What you can do about it

Your rights at a festival may not be as strong as you thought, but you do still have rights. Music festivals are not Constitution-free zones yet. There are limits to the lies that law enforcement can tell, but as shown by the 2014 case of Adrian Thomas, who was acquitted of the murder of his infant son after police told him his confession could save the already dead child’s life, police have to go pretty far before their interrogation tactics cross the line.

If you are arrested without being told of your Miranda rights, things you say while under arrest cannot be used as evidence in a trial against you.

You will be searched upon entry to a festival, but implied consent waivers – language on tickets or signs claiming that by entering the venue you agree to be searched – do not negate the Fourth Amendment’s protection against unreasonable searches. Courts have confirmed that venues have a right to conduct limited, not invasive, searches for weapons.  (Drug searches are a more complicated matter; a lawyer would have to examine the specific circumstances to determine the legality of a drug search conducted by festival personnel.) Random searches inside the venue or invasive searches upon entry are not legal.

Outside the venue, police have a lot of leeway in determining probable cause and until recently, police used drug-sniffing dogs without permission and without probable cause during traffic stops. Rodriguez v. United States determined that police may no longer extend a traffic stop to perform a sniff-search, and supported the need for probable cause. Having a music festival as your destination, happily, does not constitute probable cause.

Individuals have a right to film law enforcement in the course of their public duties as long as doing so is not interfering with that work. People working in a public capacity who are not breaking any rules should not have a problem with this, but there are many examples of this right being ignored by police. You may choose to comply rather than face false arrest, but at least try to capture the order to stop recording before actually turning off your cell phone or camera.

What you should do

It should go without saying that the best course of action is to obey all laws and to leave at home any materials banned by venues. But even if you do, it’s important to know and protect your rights, because profiling of festival-goers does happen.

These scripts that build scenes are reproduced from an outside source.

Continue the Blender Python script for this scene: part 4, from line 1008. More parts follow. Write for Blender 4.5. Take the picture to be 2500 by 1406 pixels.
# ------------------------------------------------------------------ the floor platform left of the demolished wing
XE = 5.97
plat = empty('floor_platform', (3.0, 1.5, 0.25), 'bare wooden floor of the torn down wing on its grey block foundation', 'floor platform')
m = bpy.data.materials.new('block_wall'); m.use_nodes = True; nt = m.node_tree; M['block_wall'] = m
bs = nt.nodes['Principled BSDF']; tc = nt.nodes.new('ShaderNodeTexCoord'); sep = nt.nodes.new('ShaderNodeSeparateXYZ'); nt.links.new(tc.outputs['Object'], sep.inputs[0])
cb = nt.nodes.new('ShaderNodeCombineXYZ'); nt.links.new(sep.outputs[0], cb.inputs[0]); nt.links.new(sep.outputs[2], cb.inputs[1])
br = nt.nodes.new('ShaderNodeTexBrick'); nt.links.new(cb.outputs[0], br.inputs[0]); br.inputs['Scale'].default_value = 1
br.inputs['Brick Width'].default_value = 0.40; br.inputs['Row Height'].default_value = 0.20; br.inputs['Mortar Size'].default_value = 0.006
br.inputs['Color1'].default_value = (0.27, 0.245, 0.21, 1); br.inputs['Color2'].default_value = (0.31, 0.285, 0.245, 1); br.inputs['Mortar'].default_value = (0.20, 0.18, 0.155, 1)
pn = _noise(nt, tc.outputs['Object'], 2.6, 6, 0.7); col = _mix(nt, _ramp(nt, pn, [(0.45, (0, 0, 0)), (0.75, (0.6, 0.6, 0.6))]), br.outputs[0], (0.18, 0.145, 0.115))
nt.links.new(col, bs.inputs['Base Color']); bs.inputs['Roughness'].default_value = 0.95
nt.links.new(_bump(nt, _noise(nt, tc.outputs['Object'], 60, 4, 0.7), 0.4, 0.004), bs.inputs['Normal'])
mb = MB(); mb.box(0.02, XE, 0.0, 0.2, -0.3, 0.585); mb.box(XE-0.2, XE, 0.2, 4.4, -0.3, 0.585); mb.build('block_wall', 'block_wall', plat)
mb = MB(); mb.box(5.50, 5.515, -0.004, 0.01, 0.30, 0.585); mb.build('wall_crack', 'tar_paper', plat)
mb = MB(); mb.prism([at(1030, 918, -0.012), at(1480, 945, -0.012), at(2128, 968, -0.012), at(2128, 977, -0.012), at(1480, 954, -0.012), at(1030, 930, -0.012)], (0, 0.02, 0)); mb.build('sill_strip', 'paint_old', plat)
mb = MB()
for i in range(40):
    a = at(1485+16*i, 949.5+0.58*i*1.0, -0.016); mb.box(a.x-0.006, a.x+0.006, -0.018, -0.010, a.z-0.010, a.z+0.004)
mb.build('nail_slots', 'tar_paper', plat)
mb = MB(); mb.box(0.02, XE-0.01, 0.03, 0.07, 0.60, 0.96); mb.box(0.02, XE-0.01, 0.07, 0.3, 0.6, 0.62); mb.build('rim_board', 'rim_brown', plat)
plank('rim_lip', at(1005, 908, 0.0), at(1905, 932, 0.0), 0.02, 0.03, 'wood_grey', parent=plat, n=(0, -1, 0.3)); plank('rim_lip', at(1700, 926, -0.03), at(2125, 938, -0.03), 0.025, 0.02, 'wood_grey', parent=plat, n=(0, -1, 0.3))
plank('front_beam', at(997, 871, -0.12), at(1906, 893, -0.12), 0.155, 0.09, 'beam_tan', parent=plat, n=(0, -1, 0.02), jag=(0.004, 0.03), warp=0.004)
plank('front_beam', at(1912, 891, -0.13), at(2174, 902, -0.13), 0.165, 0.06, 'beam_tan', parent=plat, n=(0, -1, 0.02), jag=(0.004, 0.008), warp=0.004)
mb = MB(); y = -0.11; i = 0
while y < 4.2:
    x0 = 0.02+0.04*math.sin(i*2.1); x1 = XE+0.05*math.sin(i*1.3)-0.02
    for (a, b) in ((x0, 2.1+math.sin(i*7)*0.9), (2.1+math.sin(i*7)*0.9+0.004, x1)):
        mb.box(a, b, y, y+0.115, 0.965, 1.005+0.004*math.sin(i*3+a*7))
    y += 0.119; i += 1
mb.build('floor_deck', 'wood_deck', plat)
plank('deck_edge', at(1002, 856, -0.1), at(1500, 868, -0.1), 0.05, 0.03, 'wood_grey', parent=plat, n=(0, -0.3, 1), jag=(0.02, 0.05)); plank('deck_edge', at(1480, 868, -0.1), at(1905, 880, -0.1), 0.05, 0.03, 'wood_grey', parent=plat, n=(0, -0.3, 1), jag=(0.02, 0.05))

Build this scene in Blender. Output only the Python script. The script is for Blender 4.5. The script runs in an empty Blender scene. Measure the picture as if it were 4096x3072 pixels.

If police or security stop you for any reason:

  1. Remain calm and respectful at all times.
  2. Ask, “Am I being detained?” and if the answer is no, say thank you and walk away. If the answer is yes, ask why and refuse to answer any questions without a lawyer present.
  3. Decline – politely – any requests to submit to a search except at the festival gate. At the gate, do not consent to invasive searches.
  4. Even though you will be told to put your phone or camera away, attempt to document the encounter.